● What you need to do
Beginning at the first line of the data, print each line exactly, stopping after the line that contains "F=867.0; CV=5.53; R=4.47; CAMZ=1.6".

● Provided data
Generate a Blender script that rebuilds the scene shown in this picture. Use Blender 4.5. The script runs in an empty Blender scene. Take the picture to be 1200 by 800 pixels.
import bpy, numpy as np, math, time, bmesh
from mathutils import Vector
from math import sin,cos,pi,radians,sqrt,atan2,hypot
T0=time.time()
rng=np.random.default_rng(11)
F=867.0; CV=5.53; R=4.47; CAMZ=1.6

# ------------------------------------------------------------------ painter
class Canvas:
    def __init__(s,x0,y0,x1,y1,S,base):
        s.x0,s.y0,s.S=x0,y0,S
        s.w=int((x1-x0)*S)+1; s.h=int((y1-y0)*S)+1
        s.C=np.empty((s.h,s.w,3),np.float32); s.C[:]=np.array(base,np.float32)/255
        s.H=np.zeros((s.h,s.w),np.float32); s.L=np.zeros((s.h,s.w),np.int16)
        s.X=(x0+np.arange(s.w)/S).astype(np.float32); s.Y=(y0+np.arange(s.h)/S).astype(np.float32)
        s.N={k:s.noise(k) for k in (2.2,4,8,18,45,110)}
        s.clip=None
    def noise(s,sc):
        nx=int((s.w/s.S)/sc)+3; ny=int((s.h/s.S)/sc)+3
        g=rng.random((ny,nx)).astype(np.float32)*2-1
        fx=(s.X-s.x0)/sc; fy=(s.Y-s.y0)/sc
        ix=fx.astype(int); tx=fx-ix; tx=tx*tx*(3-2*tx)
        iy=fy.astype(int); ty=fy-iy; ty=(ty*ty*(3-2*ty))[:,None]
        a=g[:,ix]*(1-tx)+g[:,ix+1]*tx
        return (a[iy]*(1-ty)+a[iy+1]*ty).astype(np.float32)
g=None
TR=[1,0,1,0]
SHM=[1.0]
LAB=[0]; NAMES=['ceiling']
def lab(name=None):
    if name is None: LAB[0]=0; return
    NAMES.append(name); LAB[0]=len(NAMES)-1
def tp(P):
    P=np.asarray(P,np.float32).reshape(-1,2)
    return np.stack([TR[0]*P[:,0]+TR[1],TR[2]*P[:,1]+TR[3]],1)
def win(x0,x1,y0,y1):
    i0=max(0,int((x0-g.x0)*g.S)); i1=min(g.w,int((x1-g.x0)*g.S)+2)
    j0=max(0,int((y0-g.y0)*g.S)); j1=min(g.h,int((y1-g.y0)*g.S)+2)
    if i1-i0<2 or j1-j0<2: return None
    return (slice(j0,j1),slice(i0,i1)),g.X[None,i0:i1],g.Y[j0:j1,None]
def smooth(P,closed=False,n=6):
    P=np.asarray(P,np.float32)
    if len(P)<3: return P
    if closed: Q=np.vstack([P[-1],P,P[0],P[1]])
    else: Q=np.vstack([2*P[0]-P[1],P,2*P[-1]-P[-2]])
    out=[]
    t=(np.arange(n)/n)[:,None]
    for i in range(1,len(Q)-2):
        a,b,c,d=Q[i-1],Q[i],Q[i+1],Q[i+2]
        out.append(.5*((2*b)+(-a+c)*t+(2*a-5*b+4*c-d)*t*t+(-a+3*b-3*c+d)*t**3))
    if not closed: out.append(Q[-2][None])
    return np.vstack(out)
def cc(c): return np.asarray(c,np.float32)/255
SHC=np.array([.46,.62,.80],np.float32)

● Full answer
Generate a Blender script that rebuilds the scene shown in this picture. Use Blender 4.5. The script runs in an empty Blender scene. Take the picture to be 1200 by 800 pixels.
import bpy, numpy as np, math, time, bmesh
from mathutils import Vector
from math import sin,cos,pi,radians,sqrt,atan2,hypot
T0=time.time()
rng=np.random.default_rng(11)
F=867.0; CV=5.53; R=4.47; CAMZ=1.6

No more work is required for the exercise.